The United States believes an arms trade treaty is sufficiently important to national security and to international stability that the deliberations needed to produce consensus decisions in order to command the widest possible participation. A document that failed to gain support from important international players capable of acting outside their reach will undercut the objectives and purposes and would be worse than having no document at all.

Therefore, we firmly believe that consensus is needed to ensure the high standards necessary for an effective arms trade treaty. It is not, nor should others hope it to be, an excuse for avoiding hard choices or real, deliberative controls. There will no doubt be serious, lengthy negotiations over most of the elements of any outcome.
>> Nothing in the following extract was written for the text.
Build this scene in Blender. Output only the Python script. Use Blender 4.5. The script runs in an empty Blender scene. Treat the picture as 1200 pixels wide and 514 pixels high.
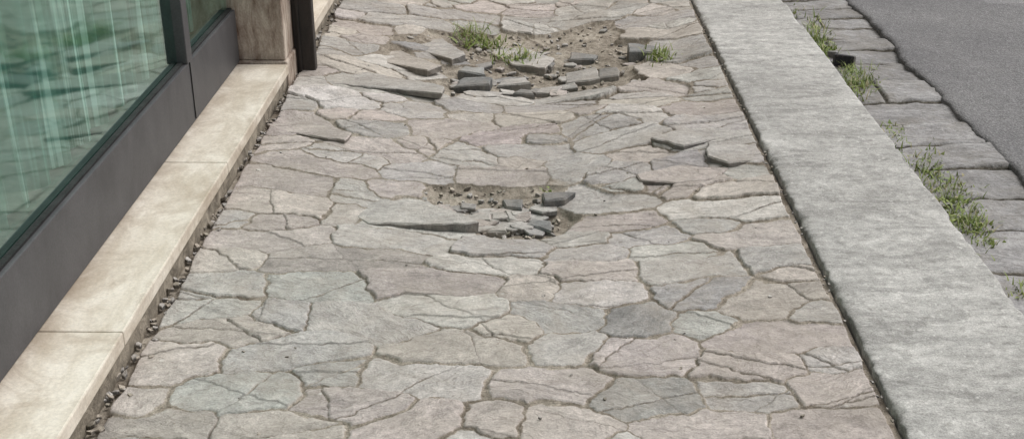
import bpy, math, random
import numpy as np
from mathutils import Vector, Matrix, Euler
random.seed(7); rng=np.random.default_rng(11)
S=bpy.context.scene
S.view_settings.view_transform='Standard'; S.view_settings.look='None'; S.view_settings.exposure=0
# ------------------------------------------------------------ camera
H=1.45; F=1400.; TH=math.atan(642/1400.); YAW=math.atan(22*math.cos(TH)/1400.)
cam=bpy.data.objects.new('camera',bpy.data.cameras.new('camera')); S.collection.objects.link(cam)
cam.location=(0,0,H); cam.rotation_euler=(math.pi/2-TH,0,YAW)
cam.data.sensor_width=36; cam.data.lens=36*F/1200; cam.data.clip_end=2000; cam.data.clip_start=0.05
S.camera=cam
RM=Euler((math.pi/2-TH,0,YAW)).to_matrix()
def gp(u,v,z=0.0):
    """survey point -> position on the horizontal plane z"""
    d=RM@Vector(((u-600)/F,-(v-257)/F,-1)); t=(z-H)/d.z
    return (d.x*t,d.y*t)
# ------------------------------------------------------------ world
w=bpy.data.worlds.new('World'); S.world=w; w.use_nodes=True
nt=w.node_tree; bg=nt.nodes['Background']
sky=nt.nodes.new('ShaderNodeTexSky'); sky.sky_type='NISHITA'; sky.sun_disc=False
sky.sun_elevation=math.radians(52); sky.sun_rotation=math.radians(60)
sky.air_density=1.5; sky.dust_density=4
hs=nt.nodes.new('ShaderNodeHueSaturation'); hs.inputs['Saturation'].default_value=0.12
nt.links.new(sky.outputs[0],hs.inputs['Color']); nt.links.new(hs.outputs[0],bg.inputs['Color'])
bg.inputs['Strength'].default_value=0.145
sl=bpy.data.lights.new('sun','SUN'); sl.energy=1.2; sl.angle=math.radians(35); sl.color=(1,0.98,0.955)
so=bpy.data.objects.new('sun',sl); S.collection.objects.link(so)
el=math.radians(52); az=math.radians(60)
sd=Vector((math.sin(az)*math.cos(el),math.cos(az)*math.cos(el),math.sin(el)))
so.rotation_euler=sd.to_track_quat('Z','Y').to_euler(); so.location=(3,2,6)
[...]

In fact, it has been our experience, sometimes painful, over the course of four decades of such negotiations that there is an inevitable rush by many participants in those negotiations to seek simplified or shallow provisions because they sound good and they’re easily agreed to.

The United States considers the subject of conventional arms transfers, with their pervasiveness, dual-use capabilities and potential harm, too important to national security to be treated with less than the level of detail and engagement they deserve. This will not make the negotiations easier, but it will give them the greatest chance of being meaningful and of commanding both the attention and participation by those states necessary to their eventual success.

I know that some will argue that a consensus agreement will make it tough to get real progress. Let me say two things:

First, some states could attempt to derail negotiations to seek an individual concession. Our goal is to make such behavior transparent to bring public and diplomatic pressure onto the offending party. It’s sort of like earmarking for Congress; it’s better to know what’s being done in the light of day rather than being slipped into a 1,000-page bill in the dark of night.

And there are, as you know, a handful of states who make up the backbone of the worldwide arms trade. Excluding them or not getting a universal agreement would make any agreement less than useless. In political terms, this requires a big-tent policy even if bringing some into the tent is time consuming and painful. But it is the only way to address this issue and bring about an enduring and meaningful agreement that enhances our national security and also enhances international stability.

The treaty is worth doing because it can have, unlike many things we do, a more immediate impact. Lessening the arms trade can lead to less killing and less maiming, but the reality is that it is a very big challenge and we’re going to need your help to build the political support necessary to get this one done.

Thank you very much. And, as I said, I’m prepared to answer questions. They will have to be off the record at this point, however. Thank you. (Applause.)